KMRU: His political commentary feels strikingly relevant, as if he had foreshadowed the Kenya we are living in now. I see his music as a point of departure for understanding the poetics of the country's politics. How power, struggle, and everyday life are articulated through sound and language. It's music that asks for reiterated listening; each return reveals something new.
Elsa: Your grandfather helped build labels, studios, and an extensive catalogue of incredible music. How do you think about that side of his legacy: spaces, economies, and the ecosystems that carried his work?
KMRU: I see this reflected in his autonomous way of working, how he released music, collaborated, and built his own ways around the music. That independence was essential in his time. Having the freedom to run a record label, a music store, and to oversee a pressing plant in Kenya created the conditions for Kikuyu Benga music to grow, circulate, and sustain an entire ecosystem. It wasn't just artistic freedom; it was economic and cultural agency.

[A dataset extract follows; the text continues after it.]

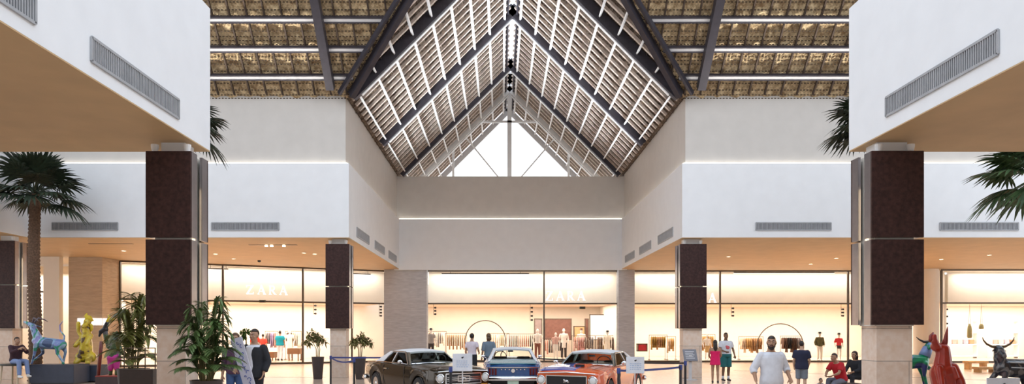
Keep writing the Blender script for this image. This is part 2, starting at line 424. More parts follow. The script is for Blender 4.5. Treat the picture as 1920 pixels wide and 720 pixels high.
# ---------------------------------------------------------------- columns
def column(label, x0, x1, y0, y1, inner, zcap=5.21, zbase=1.93):
    """brown clad column on a limestone base; inner = side with the open joint (-1 left, +1 right)"""
    t = thing('column', label, 'column', ((x0 + x1) / 2, (y0 + y1) / 2, 0))
    hx, hy = (x1 - x0) / 2, (y1 - y0) / 2
    i = .15
    MB().box(-hx + i, hx - i, -hy + i * .8, hy - i * .8, 0, zbase - .02).build('stone_base', M['stone'], t)
    MB().box(-hx + .12, hx - .12, -hy + .12, hy - .12, zbase - .02, zcap).build('core', M['cream'], t)
    zj = PZ(447, 13.4)
    g = .115
    for za, zb in ((zbase, zj - .02), (zj + .02, zcap)):
        MB().box(-hx, hx, -hy, -hy + .05, za, zb).build('cladding_panel', M['brown'], t)
        MB().box(-hx, hx, hy - .05, hy, za, zb).build('cladding_panel', M['brown'], t)
        for sx in (-1, 1):
            xa, xb = (hx - .05, hx) if sx > 0 else (-hx, -hx + .05)
            MB().box(xa, xb, -hy + .05, -g, za, zb).build('side_panel', M['bronze'], t)
            MB().box(xa, xb, g, hy - .05, za, zb).build('side_panel', M['bronze'], t)
    for sx in (-1, 1):
        MB().box(sx * (hx - .115) - .006, sx * (hx - .115) + .006, -.05, .05, zbase + .1, zcap - .6).build('light_strip', M['lampdim'], t)
    MB().box(-hx + .2, hx - .2, -hy + .2, hy - .2, zcap, ZS - .02).build('capital', M['wall'], t)
    for sx in (-.28, .28):
        MB().lathe([(.05, 0), (.07, .10), (.07, .14)], (sx * 1.1, -hy + .12, zcap + .01), 12).build('uplight', M['white'], t)
    return t
M['lampdim'] = mat('warm_strip', (1, .75, .45), .5, emit=2.2, ecol=(1, .78, .5))
column('brown clad column on limestone base beside the arching potted palm', XL - .85, XL, 13.4, 14.2, 1)
column('brown clad column on limestone base under the right near corner, beside red bull', XR - .02, XR + .96, 13.38, 14.18, -1)
column('slim brown clad column on pale base between two small potted trees', XL - .95, XL - .03, 27.6, 28.4, 1)
column('brown clad column on pale base behind the slanted information stand', XR - .03, XR + 1.0, 27.6, 28.4, -1)
column('brown clad column at the far left edge behind the seated person', -19.05, -18.2, 26.6, 27.35, 1)

# ---------------------------------------------------------------- air grilles
def grille(label, group, c, along, length, h, n):
    """louvred grille: along = unit vector, n = outward normal"""
    a = V(along); n = V(n); t = thing('air_grille', label, 'vent', c, 0, group)
    f = MB(); z = V((0, 0, 1)); L = length / 2; hh = h / 2
    for p0, p1, w in [(-a * L - z * hh, a * L - z * hh, .04), (-a * L + z * hh, a * L + z * hh, .04), (-a * L - z * hh, -a * L + z * hh, .04), (a * L - z * hh, a * L + z * hh, .04)]:
        f.bar(p0 + n * .015, p1 + n * .015, .03, w, n.cross((p1 - p0).normalized()) )
    f.build('grille_frame', M['grille'], t)
    MB().bar(-a * L + n * .003, a * L + n * .003, .006, h, z).build('backing', M['grille_d'], t)
    s = MB(); k = int(length / .05)
    for i in range(1, k): s.bar(-a * L + a * (i * length / k) - z * hh + n * .015, -a * L + a * (i * length / k) + z * hh + n * .015, .022, .018, n)
    s.build('louvre', M['grille'], t)
    return t
grille('long grey grille on the left near white wall, above the brown column', None, (XL, 11.5, 5.83), (0, 1, 0), 2.75, .34, (1, 0, 0))
grille('grey grille cut by the top left corner of the photo', None, (XL, 7.6, 5.83), (0, 1, 0), 2.6, .34, (1, 0, 0))
grille('long grey grille on the right near white wall', None, (XR, 11.45, 5.88), (0, 1, 0), 2.9, .34, (-1, 0, 0))
for px0, px1, lb in [(98, 221, 'grey wall grille right of the left palm crown'), (397, 523, 'grey wall grille between near left column and slim column'),
                     (1417, 1558, 'grey wall grille left of the near right column'), (1762, 1909, 'grey wall grille below the right palm crown')]:
    xa, xb = PX(px0, D2), PX(px1, D2)
    grille(lb, None, ((xa + xb) / 2, D2, 5.86), (1, 0, 0), xb - xa, .29, (0, -1, 0))
for s, xx, nn in (('left', XL, 1), ('right', XR, -1)):
    for (y, L, w) in ((30.2, 2.7, 'nearest'), (34.4, 2.7, 'middle'), (38.5, 2.7, 'farthest')):
        grille('%s of three small grilles in a row on the %s side wall' % (w, s), None, (xx, y, 5.86), (0, 1, 0), L, .36, (nn, 0, 0))

# ---------------------------------------------------------------- soffit lights
def area(name, loc, sx, sy, power, col, rot=(0, 0, 0), spread=180):
    l = bpy.data.lights.new(name, 'AREA'); l.shape = 'RECTANGLE'; l.size = sx; l.size_y = sy; l.energy = power; l.color = col; l.spread = R(spread)
    o = bpy.data.objects.new(name, l); C.objects.link(o); o.location = loc; o.rotation_euler = rot; return o
def downlight(x, y, label, group):
    t = thing('downlight', label, 'ceiling light', (x, y, ZS - .02), 0, group)
    MB().lathe([(.11, 0), (.11, -.015), (.085, -.015), (.085, 0)], seg=16, caps=False).build('trim_ring', M['white'], t)
    MB().lathe([(.083, -.004), (.083, -.010)], seg=16).build('lens', M['lamp'], t)
    l = bpy.data.lights.new('downlight_beam', 'SPOT'); l.energy = 800; l.color = (1, .76, .48); l.spot_size = R(110); l.spot_blend = .6; l.shadow_soft_size = .08
    o = bpy.data.objects.new('downlight_lamp', l); C.objects.link(o); o.parent = t; o.location = (0, 0, -.03)
for px, py in [(232, 470), (404, 476), (438, 485), (570, 474), (590, 476)]:
    Y = 3.62 * FX / (VY - py); downlight(PX(px, Y), Y, 'small round downlight in the left tan soffit', 'downlights in the left far soffit')
for px, py in [(1366, 481), (1520, 495), (1568, 484), (1765, 486), (1855, 478)]:
    Y = 3.62 * FX / (VY - py); downlight(PX(px, Y), Y, 'small round downlight in the right tan soffit', 'downlights in the right far soffit')
# recessed track with three spots in the left soffit
Yt = 3.62 * FX / (VY - 459)
t = thing('track_light', 'dark recessed track with three lit spots in the left tan soffit', 'ceiling light', (PX(512, Yt), Yt, ZS - .02))
MB().box(-1.0, 1.0, -.08, .08, -.012, 0).build('track', M['frame'], t)
for dx in (-.28, -.06, .45):
    MB().lathe([(.05, -.012), (.07, -.06), (.06, -.07)], (dx, 0, 0), 14).build('spot', M['lamp'], t)
Yt = 3.62 * FX / (VY - 457)
tag(MB().box(-.9, .9, -.07, .07, -.014, 0).build('slot_diffuser', M['frame'], None, (PX(208, Yt), Yt, ZS - .02)), 'dark slot in the tan soffit above the stone wall', 'vent')
tag(MB().lathe([(.07, 0), (.09, -.03), (.08, -.07), (.03, -.10)], seg=14).build('ceiling_camera', M['black'], None, (PX(486, 36), 36, ZS - .02), smooth=30), 'small dark dome camera on the left tan soffit', 'camera')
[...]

Elsa: So much of his music is about people in motion—migration, long-distance love, rural-urban tension, social change. Do you recognize echoes of your own movement and displacement in the way he wrote about those journeys?
KMRU: More than ever in my life now, as I'm constantly in motion and navigating so many overlapping paths in my life and music. It feels deeply relatable. The music has become a place to go to when I need grounding, a familial sense-making of life.
Elsa: There's a strong sense in your writing that working on this archive has been a conversation between generations. Was there a particular song or moment in the process where you felt like you were finally "meeting" him as an artist, not just as your grandfather?
KMRU: Possibly "Njohi Ndirĩ Mwarimu." I transcribed this song for electronic instruments while studying for my bachelor's degree in Kenya. Studying and dancing his folk songs, which are included in Kenya's music curriculum, made me realize that this wasn't just family history but shared cultural knowledge. That realization became an awakening for me, and it pushed me to build a more personal, ongoing relationship with his music.
Elsa: You've spoken about the dream of a dedicated space in Kenya where people can sit with his work. What would your ideal home for the Joseph Kamaru archive look and feel like, and what do you hope younger listeners there and elsewhere might find in it?
KMRU: A living, lifelong installation where his work can be experienced, studied, and interpreted beyond purely academic contexts, remaining active and relevant for future generations.
Elsa: What kind of story did you want Heavy Combination to tell about Joseph Kamaru to someone hearing him for the very first time?
KMRU: A single brushstroke of what Joseph Kamaru's music is like.